Si l’Office tchèque de la statistique a, lui, indiqué un taux légérement inférieur, à 17,5 % pour janvier, cela ne change rien au fond du problème : quelle que soit la manière dont elle est calculée ou quelle que soit l’institution qui la mesure, l’inflation reste très forte depuis désormais plus d’un an en République tchèque. Et si l’alcool et les produits du tabac, l’énergie ou encore les services et biens industriels hors énergie en sont des facteurs non négligeables, l’alimentation en est un autre qui a plus fortement encore contribué à la croissance des prix, comme le confirme Tomáš Maier, économiste à l’Université tchèque d’agriculture :
« Pourquoi tout est si cher ? Il y a un certain nombre de facteurs. Tout d'abord, les prix des matières premières augmentent. Les marchés sont volatils, nous avons une guerre qui est à nos portes et les prix des produits alimentaires ont augmenté de plus de 20 % l’année dernière. Bien sûr, cela dépend du type d'aliments ; l’inflation la plus importante concerne les œufs, dont les prix vont sans doute se stabiliser prochainement, et le sucre, dont je m’attends également à une correction importante de ses prix au cours des prochains mois. »

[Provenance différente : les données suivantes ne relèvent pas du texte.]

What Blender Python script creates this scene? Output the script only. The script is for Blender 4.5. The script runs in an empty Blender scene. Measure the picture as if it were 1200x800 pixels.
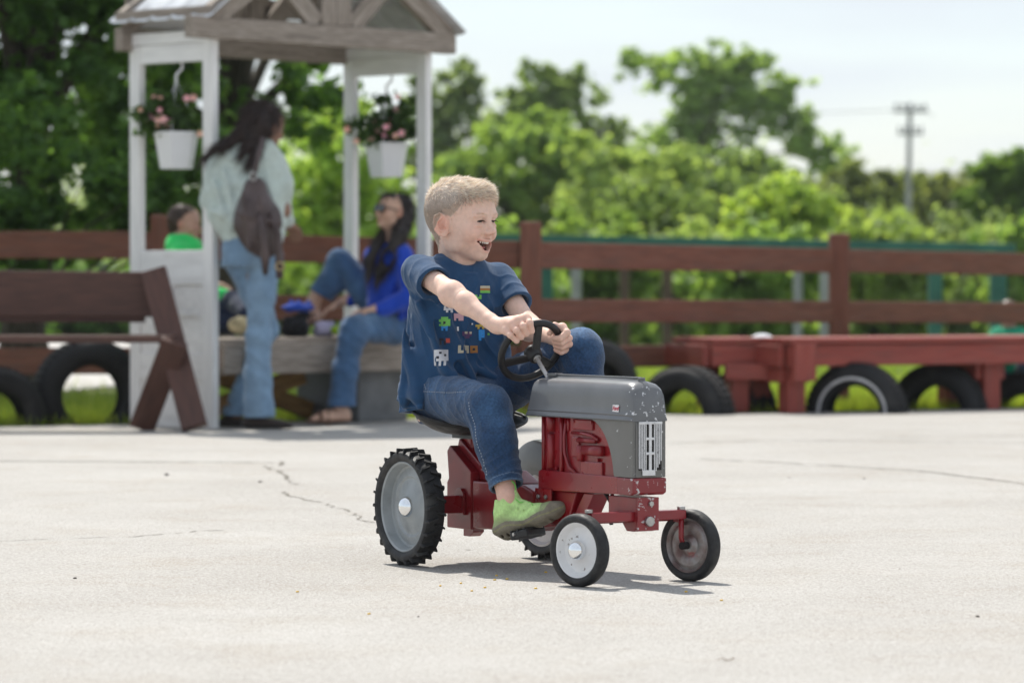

S’il reconnaît, lui aussi, que des pratiques douteuses peuvent être à l’origine de l’envolée des prix du sucre ou des oeufs - deux denrées pour lesquelles la production tchèque suffit à satisfaire la demande -, de manière plus générale, et à la différence du ministère, Tomáš Maier, n’accuse cependant pas spécialement les chaînes de distribution :
« La rentabilité des chaînes de magasins n’est pas excessive. Nous avons bien sûr tendance à les accuser de tous les maux parce qu’il s’agit sans aucun doute du maillon le plus fort et le plus concentré de toute la chaîne de production , depuis l’agriculteur, ou plutôt depuis les matières premières qu’il achète, jusqu’au consommateur final. Ce sont elles qui définissent les prix pour nous, consommateurs, et qui, dans une large mesure, dictent leurs conditions lors des achats, en particulier lors des négociations avec les producteurs. Cela les place à juste titre dans le collimateur des autorités de la concurrence, mais je ne pense pas que leurs marges et leurs bénéfices soient exagérés. D’ailleurs, nous, les consommateurs, devrions nous estimer heureux que ces chaînes de magasins existent, car si elles n’existaient pas, les prix augmenteraient plus vite. Il suffit de voir ce qui se passe actuellement dans les bars et restaurants, avec les prix de la bière qui se sont littéralement envolés. »
En attendant de savoir plus précisément qui est le principal responsable de cette inflation, le débat en reste à un point où les agriculteurs, les transformateurs et les négociants continuent de se rejeter mutuellement la faute. Et les consommateurs, eux, bien évidemment, de payer.